Being the editor, I am really proud of this issue, because it is all about Sharing Your Family History!
The first article is Four Women and Four Legacies by Dr. Joseph Wearing.
The paper tells the history of the four Thompson women who were from Ireland, and who eventally lived in London, and Petrolia, Ontario.
Dr. Wearing shows us how to research and use wills, and property transcripts to trace female ancestry of our family. A thoughtful, exciting read!
Guylaine Petrin comes back with another paper entitled Who Was Jane Ross Kingston?, and she takes us to court and burial records in Upper Canada to prove who she really was - or wasn't.
As I noted in my editoral "Once again, she shows that using court records can bring much of family history to life, and goes a lomg way in proving the existance of a person".

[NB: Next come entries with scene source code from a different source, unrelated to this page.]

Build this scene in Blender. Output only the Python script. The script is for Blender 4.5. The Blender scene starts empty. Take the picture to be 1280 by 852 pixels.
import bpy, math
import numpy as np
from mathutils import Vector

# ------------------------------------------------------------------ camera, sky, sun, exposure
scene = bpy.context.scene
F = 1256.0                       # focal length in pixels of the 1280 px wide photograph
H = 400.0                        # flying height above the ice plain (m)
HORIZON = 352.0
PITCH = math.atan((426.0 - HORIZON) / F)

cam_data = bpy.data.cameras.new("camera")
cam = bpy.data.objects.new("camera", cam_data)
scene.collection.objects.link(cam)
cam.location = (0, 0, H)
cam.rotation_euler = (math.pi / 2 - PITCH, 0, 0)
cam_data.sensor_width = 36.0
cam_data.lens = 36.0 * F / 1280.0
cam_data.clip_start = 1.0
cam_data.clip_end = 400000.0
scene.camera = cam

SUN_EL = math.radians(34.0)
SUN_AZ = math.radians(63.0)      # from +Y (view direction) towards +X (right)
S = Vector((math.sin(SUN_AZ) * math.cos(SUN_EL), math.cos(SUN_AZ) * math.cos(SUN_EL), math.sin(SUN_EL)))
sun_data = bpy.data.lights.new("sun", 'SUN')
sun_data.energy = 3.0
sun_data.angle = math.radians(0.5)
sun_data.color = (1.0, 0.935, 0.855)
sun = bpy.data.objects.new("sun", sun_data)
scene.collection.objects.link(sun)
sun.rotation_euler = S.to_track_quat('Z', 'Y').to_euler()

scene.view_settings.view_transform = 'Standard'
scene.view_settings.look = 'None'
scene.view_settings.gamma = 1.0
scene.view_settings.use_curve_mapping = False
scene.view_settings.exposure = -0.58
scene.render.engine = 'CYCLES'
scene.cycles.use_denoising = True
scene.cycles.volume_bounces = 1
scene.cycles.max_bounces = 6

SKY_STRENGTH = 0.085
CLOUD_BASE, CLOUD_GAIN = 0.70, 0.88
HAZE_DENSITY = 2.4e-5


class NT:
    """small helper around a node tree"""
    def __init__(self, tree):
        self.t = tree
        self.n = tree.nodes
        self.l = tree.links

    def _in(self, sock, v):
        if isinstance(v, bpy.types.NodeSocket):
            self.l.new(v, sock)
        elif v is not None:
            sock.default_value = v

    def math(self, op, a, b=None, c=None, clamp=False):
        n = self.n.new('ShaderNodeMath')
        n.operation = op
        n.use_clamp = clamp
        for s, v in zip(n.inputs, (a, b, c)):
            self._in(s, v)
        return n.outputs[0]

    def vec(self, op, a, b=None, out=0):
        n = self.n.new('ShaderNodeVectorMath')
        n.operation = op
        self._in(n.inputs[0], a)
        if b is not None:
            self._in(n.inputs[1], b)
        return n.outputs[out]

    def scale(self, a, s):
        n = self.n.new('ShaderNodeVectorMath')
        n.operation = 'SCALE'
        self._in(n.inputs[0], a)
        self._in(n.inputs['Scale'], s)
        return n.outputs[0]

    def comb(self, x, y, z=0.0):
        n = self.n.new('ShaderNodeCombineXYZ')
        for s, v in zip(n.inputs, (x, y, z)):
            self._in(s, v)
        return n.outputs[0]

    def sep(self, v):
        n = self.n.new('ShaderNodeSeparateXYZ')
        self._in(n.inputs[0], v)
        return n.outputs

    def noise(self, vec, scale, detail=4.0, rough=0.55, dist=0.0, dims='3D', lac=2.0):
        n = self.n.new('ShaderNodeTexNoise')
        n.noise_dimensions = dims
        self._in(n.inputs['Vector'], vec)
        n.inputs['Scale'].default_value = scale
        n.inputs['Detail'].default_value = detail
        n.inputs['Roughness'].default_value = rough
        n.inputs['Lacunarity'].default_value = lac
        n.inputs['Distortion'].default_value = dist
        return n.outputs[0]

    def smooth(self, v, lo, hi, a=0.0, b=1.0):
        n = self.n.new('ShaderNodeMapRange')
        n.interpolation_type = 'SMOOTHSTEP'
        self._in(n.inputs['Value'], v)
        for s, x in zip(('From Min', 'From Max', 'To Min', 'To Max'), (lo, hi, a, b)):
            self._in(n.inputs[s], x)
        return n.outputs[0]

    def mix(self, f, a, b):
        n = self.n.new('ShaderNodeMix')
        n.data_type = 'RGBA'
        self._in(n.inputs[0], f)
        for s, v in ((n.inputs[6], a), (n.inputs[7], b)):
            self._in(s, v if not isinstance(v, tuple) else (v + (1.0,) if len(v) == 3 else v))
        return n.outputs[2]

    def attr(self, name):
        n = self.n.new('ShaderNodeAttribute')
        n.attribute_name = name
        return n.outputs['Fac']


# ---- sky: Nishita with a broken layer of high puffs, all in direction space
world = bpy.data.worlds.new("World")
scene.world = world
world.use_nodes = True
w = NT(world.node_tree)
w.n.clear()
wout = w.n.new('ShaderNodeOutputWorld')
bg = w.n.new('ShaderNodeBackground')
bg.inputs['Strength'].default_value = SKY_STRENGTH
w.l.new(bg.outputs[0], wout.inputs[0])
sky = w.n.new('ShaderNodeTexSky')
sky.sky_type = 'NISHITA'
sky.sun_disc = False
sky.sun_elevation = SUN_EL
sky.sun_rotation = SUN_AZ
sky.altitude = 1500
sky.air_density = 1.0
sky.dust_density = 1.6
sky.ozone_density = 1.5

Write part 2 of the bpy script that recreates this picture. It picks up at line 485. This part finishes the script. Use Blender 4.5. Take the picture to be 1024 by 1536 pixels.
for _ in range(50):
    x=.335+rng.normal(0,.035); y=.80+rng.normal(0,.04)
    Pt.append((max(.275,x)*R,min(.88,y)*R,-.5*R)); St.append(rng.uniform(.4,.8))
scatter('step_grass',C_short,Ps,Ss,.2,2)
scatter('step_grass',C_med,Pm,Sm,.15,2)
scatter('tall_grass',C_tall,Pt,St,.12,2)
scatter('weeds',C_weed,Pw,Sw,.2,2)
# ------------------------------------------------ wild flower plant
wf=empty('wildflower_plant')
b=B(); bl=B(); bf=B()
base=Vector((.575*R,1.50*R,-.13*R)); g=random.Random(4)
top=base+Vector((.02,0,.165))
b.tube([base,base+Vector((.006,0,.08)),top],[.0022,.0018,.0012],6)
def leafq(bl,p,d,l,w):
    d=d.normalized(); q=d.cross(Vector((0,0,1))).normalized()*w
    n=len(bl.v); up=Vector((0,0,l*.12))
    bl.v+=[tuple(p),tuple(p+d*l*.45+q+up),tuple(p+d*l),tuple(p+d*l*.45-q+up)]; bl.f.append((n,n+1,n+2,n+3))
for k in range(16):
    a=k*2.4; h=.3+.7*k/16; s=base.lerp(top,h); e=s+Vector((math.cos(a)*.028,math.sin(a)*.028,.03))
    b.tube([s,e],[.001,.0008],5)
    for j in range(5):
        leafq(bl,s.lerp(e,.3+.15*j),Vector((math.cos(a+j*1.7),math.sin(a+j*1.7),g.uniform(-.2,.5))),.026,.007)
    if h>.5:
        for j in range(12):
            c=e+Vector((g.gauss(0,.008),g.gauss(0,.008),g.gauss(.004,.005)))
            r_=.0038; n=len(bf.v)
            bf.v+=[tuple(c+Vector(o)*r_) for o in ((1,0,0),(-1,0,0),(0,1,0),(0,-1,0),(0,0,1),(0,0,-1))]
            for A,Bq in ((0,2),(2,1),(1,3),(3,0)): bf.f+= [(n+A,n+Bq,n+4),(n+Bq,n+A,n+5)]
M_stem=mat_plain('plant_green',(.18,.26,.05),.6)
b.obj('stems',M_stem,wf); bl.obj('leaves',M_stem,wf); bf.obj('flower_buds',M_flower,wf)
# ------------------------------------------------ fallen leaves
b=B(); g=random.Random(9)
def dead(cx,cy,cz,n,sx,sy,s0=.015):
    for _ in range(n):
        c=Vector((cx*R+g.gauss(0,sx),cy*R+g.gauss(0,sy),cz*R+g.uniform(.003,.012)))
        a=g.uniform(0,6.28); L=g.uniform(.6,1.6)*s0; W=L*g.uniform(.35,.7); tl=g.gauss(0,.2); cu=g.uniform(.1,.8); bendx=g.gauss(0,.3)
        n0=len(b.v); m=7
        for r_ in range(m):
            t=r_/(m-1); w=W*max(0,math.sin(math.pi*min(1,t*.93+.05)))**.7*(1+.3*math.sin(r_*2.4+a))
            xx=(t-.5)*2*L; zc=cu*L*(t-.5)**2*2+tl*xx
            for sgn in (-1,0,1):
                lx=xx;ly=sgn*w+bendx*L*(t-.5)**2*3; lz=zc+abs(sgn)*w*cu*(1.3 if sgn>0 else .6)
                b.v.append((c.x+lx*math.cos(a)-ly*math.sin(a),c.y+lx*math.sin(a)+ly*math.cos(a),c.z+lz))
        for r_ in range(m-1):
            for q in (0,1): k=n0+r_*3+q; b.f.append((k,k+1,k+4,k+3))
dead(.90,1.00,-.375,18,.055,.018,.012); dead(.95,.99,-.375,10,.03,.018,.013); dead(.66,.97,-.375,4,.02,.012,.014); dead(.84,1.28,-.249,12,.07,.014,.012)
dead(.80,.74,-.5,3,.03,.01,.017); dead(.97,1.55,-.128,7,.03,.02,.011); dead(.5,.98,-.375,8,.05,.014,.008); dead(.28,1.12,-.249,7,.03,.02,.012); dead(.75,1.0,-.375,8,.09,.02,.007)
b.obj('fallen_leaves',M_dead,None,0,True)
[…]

Another paper in this issue is Of Buttermilk and Banjos: A Glimpse into the History of Blacks in Norfolk County in which the former archivist of the Eva Brook Donly Museum and Archives, Scott Gilles, takes us to daily like as it was lived by Black Canadians in the mid-1800s.
Gwen Patterson in her column Where Are Those Records? writes about George Gordon, the earliest merchant- in Penetanguishene, and Brooke Skelton in her paper The English Settlement Examination Record for William Bennett of Chedzoy, Somerset in which a chance reading of a certain document in an archives solved a huge genealogical problem.
The next issue of Families will be released the first week in August, and it will feature the First Prize winner in the Keffer Essay Contest - Virginia Reid with the paper How an Old Handkerchief Helped Me, the First Prize of the Dr. Don Brearley Student Essay Award which is William Vollmer with his paper A Mastery Like No Other, and a real exciting paper The Family of Jacob Phillips and Sarah "Sally" Kaaka of Etobicoke: An Overview by Dave Phillips.